Mas consegue precisar quando despertou para as artes?

Acho que o meu primeiro gesto artístico foi quando, na escola, me pediram para desenhar a minha mãe. E eu desenhei-a nua. Não era, obviamente, um retrato renascentista, mas era um boneco. Foi o meu primeiro gesto artístico, porque foi feito sem filtro. 

Até que ponto o Pedro Mafama, até pela forma como se apresenta em palco e em público, é um boneco construído por si?

Claro que existe um lado de construção. Estou sempre a desenhar-me e à procura de explorar alguma coisa que gostava de ver questionada no mundo. Mas não tenho propriamente uma capa para ir para o palco e no meu dia a dia visto-me muito como apareço em palco. Sou uma pessoa fascinada com o universo da música de baile e quando comecei a pensar nisto a forma de me expressar era usar as calças largas e rasgadas, uma t-shirt sempre com uma das marcas que a região mediterrânea adora, que são, por exemplo, a Calvin Klein, a Armani, a Diesel ou a Pepe Jeans, que é quase uma coisa identitária. Mas já estou a operar uma evolução com uma roupa mais vanguardista.

Diz que chegou a vender merchandising para os Buraka. Como foi esse período?

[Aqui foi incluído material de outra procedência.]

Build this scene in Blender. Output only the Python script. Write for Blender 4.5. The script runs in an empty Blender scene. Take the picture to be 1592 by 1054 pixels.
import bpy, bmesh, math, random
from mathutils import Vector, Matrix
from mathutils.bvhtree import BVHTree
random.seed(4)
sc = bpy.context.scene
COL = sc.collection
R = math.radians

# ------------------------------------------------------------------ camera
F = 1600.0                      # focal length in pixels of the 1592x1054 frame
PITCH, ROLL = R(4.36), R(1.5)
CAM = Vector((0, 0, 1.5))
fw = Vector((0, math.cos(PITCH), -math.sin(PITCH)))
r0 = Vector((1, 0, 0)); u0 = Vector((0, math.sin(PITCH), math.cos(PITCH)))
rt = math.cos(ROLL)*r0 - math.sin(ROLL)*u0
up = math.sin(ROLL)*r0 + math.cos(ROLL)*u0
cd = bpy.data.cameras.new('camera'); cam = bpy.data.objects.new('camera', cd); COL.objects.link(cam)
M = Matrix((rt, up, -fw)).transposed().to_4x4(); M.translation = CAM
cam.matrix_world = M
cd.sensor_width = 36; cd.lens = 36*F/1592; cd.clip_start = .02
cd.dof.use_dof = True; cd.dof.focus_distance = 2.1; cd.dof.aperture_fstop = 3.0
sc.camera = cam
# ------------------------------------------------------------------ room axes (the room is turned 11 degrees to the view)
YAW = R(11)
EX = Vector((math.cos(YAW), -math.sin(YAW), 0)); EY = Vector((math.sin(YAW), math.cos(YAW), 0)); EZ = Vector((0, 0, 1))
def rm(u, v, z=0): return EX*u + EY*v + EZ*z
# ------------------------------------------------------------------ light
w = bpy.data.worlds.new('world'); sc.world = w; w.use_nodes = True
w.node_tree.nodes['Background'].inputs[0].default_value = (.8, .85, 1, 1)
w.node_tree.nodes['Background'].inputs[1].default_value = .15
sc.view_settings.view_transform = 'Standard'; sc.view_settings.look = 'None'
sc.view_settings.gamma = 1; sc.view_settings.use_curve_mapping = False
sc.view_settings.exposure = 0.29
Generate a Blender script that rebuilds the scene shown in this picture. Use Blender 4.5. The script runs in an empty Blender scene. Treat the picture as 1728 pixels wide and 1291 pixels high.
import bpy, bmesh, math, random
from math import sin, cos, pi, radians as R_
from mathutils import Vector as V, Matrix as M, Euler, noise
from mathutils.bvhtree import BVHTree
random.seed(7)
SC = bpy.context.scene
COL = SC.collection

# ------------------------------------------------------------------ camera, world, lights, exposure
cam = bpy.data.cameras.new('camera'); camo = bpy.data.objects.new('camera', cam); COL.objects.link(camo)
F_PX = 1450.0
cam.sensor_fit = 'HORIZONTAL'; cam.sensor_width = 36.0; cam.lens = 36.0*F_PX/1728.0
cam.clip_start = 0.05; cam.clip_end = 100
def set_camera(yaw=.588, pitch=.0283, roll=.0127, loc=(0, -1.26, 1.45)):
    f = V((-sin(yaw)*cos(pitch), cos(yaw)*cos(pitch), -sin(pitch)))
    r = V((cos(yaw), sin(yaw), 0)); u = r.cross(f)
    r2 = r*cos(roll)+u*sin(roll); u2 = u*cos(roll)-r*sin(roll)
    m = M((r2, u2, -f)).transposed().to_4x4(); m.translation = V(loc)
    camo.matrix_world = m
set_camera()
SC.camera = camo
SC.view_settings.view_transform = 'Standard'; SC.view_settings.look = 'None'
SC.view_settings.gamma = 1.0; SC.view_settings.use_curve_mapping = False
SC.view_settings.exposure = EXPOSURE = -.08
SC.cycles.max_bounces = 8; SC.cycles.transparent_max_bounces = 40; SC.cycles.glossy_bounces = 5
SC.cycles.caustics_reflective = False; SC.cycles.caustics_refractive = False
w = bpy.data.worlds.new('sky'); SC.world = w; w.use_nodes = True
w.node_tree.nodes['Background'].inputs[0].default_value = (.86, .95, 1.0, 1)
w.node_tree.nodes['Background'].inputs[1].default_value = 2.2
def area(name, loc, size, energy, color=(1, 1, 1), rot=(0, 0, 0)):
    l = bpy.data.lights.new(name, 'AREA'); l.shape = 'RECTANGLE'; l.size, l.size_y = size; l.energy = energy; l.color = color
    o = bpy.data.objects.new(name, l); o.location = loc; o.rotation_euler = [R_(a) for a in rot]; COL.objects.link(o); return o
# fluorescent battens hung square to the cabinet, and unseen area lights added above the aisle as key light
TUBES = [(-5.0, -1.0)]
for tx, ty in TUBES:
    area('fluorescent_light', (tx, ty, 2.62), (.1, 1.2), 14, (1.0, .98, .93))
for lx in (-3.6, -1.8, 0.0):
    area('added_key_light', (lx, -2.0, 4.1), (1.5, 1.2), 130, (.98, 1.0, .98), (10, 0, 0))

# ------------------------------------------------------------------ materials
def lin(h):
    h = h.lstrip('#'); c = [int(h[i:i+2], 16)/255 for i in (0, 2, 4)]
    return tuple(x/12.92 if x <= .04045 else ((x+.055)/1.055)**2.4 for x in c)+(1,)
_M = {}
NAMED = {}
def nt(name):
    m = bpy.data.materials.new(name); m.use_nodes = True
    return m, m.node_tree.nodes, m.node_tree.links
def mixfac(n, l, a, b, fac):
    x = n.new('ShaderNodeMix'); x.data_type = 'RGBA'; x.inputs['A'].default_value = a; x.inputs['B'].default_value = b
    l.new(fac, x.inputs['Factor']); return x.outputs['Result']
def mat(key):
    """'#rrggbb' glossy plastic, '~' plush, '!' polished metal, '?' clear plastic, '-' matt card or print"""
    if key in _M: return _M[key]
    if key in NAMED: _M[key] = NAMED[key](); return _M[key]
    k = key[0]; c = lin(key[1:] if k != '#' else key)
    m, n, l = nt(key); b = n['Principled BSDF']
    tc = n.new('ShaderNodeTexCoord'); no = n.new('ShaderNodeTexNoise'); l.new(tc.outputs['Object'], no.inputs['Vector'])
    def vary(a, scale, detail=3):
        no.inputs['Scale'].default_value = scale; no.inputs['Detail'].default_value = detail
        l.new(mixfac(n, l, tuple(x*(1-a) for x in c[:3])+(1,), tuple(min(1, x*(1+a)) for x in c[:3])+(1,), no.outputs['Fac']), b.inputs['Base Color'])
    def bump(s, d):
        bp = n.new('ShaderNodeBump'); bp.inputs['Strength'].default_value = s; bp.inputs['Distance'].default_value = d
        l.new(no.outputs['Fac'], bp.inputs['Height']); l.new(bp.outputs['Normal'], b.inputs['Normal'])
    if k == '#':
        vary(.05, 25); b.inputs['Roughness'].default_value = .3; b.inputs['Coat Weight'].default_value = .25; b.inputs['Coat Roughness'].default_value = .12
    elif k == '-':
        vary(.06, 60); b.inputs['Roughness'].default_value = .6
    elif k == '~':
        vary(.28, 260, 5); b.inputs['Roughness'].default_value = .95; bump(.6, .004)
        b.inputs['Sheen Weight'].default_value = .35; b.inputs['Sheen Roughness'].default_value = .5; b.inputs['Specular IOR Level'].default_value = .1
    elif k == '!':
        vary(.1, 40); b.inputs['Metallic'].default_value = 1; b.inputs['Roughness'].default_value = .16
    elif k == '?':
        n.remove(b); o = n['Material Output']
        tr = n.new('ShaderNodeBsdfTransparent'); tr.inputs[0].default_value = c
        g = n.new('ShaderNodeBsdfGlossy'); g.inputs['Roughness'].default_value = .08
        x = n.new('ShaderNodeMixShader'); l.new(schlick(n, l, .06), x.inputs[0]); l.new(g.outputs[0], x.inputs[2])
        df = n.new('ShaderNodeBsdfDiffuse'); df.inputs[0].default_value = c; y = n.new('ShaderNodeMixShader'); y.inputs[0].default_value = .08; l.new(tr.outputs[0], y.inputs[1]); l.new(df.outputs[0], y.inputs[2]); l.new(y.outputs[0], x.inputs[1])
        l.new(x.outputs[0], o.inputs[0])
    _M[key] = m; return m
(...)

Foi de aprendizagem. Eles eram os meus ídolos. De repente estava no ‘backstage’ e na mesa de almoço com as pessoas que mais admirava. As minhas pernas tremiam quando estava com eles. Tínhamos conversas interessantíssimas e aprendi muito. Tal como eu, eles pensavam muito nesta questão de criar uma relação entre a cultura local e global. 

Mas também trabalhou num hostel e como guia turístico!

Sim, isso foi logo a seguir à faculdade. É engraçado porque como guia turístico já me desviava muito daquilo que era a tour habitual. Uma das coisas que eu fazia era levar os turistas a ver a Lisboa multicultural, começando por sítios que denunciavam desde a presença árabe até à presença africana. Falava-lhes de fado também. E, lá está, desviar-me da rota e do caminho sempre é uma coisa que vai fazer parte de mim. 

O que se segue?

Novas metas. Estou aqui numa corrida a novos patamares. Tenho objetivos ambiciosos que não interessa estar a revelar agora, mas posso dizer que estarei sempre a sonhar com o Céu.